◆ **TASK**: Copy out the listing that follows, exactly, without its pictures.
---- INPUT ROWS
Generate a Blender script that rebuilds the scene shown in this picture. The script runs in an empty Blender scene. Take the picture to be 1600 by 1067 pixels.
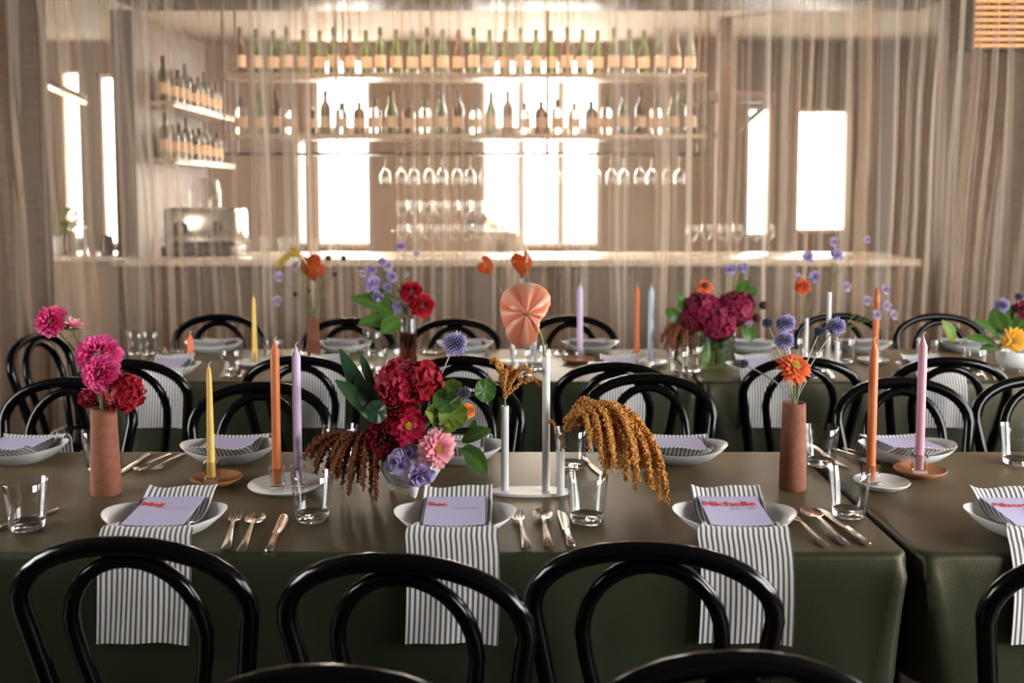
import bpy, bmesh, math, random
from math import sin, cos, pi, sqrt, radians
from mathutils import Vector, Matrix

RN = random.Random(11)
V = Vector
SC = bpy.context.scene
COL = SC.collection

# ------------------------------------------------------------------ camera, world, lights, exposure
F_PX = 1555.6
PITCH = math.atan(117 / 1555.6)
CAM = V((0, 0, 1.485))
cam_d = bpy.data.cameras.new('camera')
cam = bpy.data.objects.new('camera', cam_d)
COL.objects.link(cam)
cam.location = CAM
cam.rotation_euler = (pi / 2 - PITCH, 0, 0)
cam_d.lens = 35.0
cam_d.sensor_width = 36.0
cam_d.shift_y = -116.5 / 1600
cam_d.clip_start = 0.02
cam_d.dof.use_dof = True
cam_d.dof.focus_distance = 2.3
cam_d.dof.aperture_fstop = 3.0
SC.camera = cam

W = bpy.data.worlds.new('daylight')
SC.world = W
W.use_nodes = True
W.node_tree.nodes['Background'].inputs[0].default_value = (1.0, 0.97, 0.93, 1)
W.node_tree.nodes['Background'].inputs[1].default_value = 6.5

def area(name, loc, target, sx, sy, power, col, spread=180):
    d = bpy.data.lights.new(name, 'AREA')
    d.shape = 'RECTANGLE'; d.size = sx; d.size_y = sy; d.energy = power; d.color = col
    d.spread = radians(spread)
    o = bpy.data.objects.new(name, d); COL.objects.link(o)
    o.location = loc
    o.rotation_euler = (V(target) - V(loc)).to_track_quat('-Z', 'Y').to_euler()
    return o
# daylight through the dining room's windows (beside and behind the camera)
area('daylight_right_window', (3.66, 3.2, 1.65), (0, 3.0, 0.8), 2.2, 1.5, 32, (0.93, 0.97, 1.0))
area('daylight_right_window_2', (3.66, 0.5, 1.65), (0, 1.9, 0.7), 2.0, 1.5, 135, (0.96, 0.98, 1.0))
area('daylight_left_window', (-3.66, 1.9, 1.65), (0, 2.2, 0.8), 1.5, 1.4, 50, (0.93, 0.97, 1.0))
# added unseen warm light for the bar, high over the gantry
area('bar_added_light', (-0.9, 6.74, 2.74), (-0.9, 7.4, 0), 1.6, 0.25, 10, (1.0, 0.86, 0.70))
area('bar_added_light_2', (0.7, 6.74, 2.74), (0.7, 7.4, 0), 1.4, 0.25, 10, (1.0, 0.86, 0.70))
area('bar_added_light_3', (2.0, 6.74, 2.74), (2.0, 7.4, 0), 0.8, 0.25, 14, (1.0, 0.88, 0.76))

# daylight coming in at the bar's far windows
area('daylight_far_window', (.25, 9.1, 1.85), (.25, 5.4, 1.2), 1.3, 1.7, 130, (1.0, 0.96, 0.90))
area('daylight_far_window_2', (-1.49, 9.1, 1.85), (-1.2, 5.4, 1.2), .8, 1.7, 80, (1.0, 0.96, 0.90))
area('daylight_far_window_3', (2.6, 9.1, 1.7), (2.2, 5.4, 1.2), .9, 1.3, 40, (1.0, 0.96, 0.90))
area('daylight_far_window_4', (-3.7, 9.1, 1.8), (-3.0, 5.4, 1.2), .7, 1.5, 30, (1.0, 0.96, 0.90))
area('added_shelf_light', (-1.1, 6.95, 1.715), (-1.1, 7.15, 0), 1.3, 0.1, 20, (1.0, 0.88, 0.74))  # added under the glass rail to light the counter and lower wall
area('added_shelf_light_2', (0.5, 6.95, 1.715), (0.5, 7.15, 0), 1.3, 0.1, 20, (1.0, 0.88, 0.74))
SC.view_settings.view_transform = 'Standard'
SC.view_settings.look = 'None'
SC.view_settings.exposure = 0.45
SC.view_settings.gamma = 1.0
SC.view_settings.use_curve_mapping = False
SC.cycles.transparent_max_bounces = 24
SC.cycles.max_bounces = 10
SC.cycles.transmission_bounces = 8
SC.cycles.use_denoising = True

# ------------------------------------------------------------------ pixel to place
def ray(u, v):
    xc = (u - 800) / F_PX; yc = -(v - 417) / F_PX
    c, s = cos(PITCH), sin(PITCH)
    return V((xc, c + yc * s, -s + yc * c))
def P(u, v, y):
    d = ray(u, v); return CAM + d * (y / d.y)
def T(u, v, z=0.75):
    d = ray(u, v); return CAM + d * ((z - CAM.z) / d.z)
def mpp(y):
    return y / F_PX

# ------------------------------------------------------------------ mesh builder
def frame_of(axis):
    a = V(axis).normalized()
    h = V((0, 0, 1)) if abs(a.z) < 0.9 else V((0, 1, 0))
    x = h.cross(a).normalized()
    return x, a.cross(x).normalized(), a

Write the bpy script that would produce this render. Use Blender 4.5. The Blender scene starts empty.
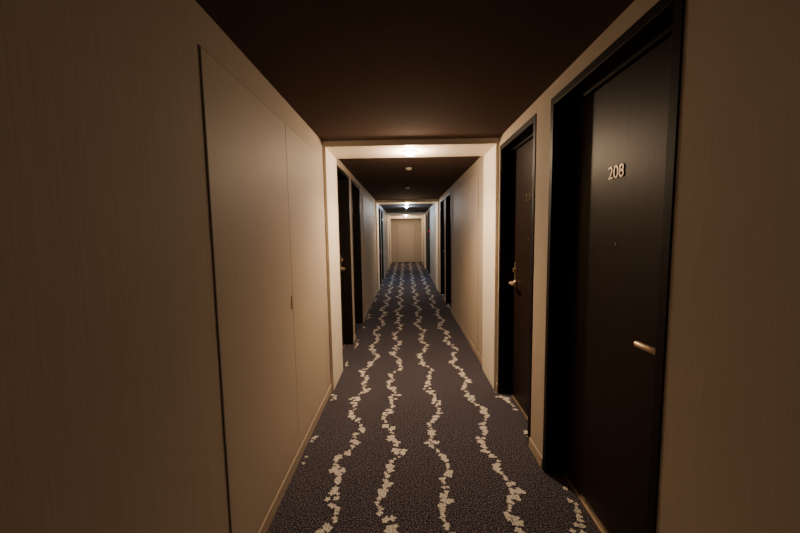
--------
◆ **COMPLETED EXERCISE**:
Generate a Blender script that rebuilds the scene shown in this picture. The script runs in an empty Blender scene. Take the picture to be 1600 by 1067 pixels.
import bpy, bmesh, math, random
from math import sin, cos, pi, sqrt, radians
from mathutils import Vector, Matrix

RN = random.Random(11)
V = Vector
SC = bpy.context.scene
COL = SC.collection

# ------------------------------------------------------------------ camera, world, lights, exposure
F_PX = 1555.6
PITCH = math.atan(117 / 1555.6)
CAM = V((0, 0, 1.485))
cam_d = bpy.data.cameras.new('camera')
cam = bpy.data.objects.new('camera', cam_d)
COL.objects.link(cam)
cam.location = CAM
cam.rotation_euler = (pi / 2 - PITCH, 0, 0)
cam_d.lens = 35.0
cam_d.sensor_width = 36.0
cam_d.shift_y = -116.5 / 1600
cam_d.clip_start = 0.02
cam_d.dof.use_dof = True
cam_d.dof.focus_distance = 2.3
cam_d.dof.aperture_fstop = 3.0
SC.camera = cam

W = bpy.data.worlds.new('daylight')
SC.world = W
W.use_nodes = True
W.node_tree.nodes['Background'].inputs[0].default_value = (1.0, 0.97, 0.93, 1)
W.node_tree.nodes['Background'].inputs[1].default_value = 6.5

def area(name, loc, target, sx, sy, power, col, spread=180):
    d = bpy.data.lights.new(name, 'AREA')
    d.shape = 'RECTANGLE'; d.size = sx; d.size_y = sy; d.energy = power; d.color = col
    d.spread = radians(spread)
    o = bpy.data.objects.new(name, d); COL.objects.link(o)
    o.location = loc
    o.rotation_euler = (V(target) - V(loc)).to_track_quat('-Z', 'Y').to_euler()
    return o
# daylight through the dining room's windows (beside and behind the camera)
area('daylight_right_window', (3.66, 3.2, 1.65), (0, 3.0, 0.8), 2.2, 1.5, 32, (0.93, 0.97, 1.0))
area('daylight_right_window_2', (3.66, 0.5, 1.65), (0, 1.9, 0.7), 2.0, 1.5, 135, (0.96, 0.98, 1.0))
area('daylight_left_window', (-3.66, 1.9, 1.65), (0, 2.2, 0.8), 1.5, 1.4, 50, (0.93, 0.97, 1.0))
# added unseen warm light for the bar, high over the gantry
area('bar_added_light', (-0.9, 6.74, 2.74), (-0.9, 7.4, 0), 1.6, 0.25, 10, (1.0, 0.86, 0.70))
area('bar_added_light_2', (0.7, 6.74, 2.74), (0.7, 7.4, 0), 1.4, 0.25, 10, (1.0, 0.86, 0.70))
area('bar_added_light_3', (2.0, 6.74, 2.74), (2.0, 7.4, 0), 0.8, 0.25, 14, (1.0, 0.88, 0.76))

# daylight coming in at the bar's far windows
area('daylight_far_window', (.25, 9.1, 1.85), (.25, 5.4, 1.2), 1.3, 1.7, 130, (1.0, 0.96, 0.90))
area('daylight_far_window_2', (-1.49, 9.1, 1.85), (-1.2, 5.4, 1.2), .8, 1.7, 80, (1.0, 0.96, 0.90))
area('daylight_far_window_3', (2.6, 9.1, 1.7), (2.2, 5.4, 1.2), .9, 1.3, 40, (1.0, 0.96, 0.90))
area('daylight_far_window_4', (-3.7, 9.1, 1.8), (-3.0, 5.4, 1.2), .7, 1.5, 30, (1.0, 0.96, 0.90))
area('added_shelf_light', (-1.1, 6.95, 1.715), (-1.1, 7.15, 0), 1.3, 0.1, 20, (1.0, 0.88, 0.74))  # added under the glass rail to light the counter and lower wall
area('added_shelf_light_2', (0.5, 6.95, 1.715), (0.5, 7.15, 0), 1.3, 0.1, 20, (1.0, 0.88, 0.74))
SC.view_settings.view_transform = 'Standard'
SC.view_settings.look = 'None'
SC.view_settings.exposure = 0.45
SC.view_settings.gamma = 1.0
SC.view_settings.use_curve_mapping = False
SC.cycles.transparent_max_bounces = 24
SC.cycles.max_bounces = 10
SC.cycles.transmission_bounces = 8
SC.cycles.use_denoising = True

# ------------------------------------------------------------------ pixel to place
def ray(u, v):
    xc = (u - 800) / F_PX; yc = -(v - 417) / F_PX
    c, s = cos(PITCH), sin(PITCH)
    return V((xc, c + yc * s, -s + yc * c))
def P(u, v, y):
    d = ray(u, v); return CAM + d * (y / d.y)
def T(u, v, z=0.75):
    d = ray(u, v); return CAM + d * ((z - CAM.z) / d.z)
def mpp(y):
    return y / F_PX

# ------------------------------------------------------------------ mesh builder
def frame_of(axis):
    a = V(axis).normalized()
    h = V((0, 0, 1)) if abs(a.z) < 0.9 else V((0, 1, 0))
    x = h.cross(a).normalized()
    return x, a.cross(x).normalized(), a

Write the bpy script that would produce this render. Use Blender 4.5. The Blender scene starts empty.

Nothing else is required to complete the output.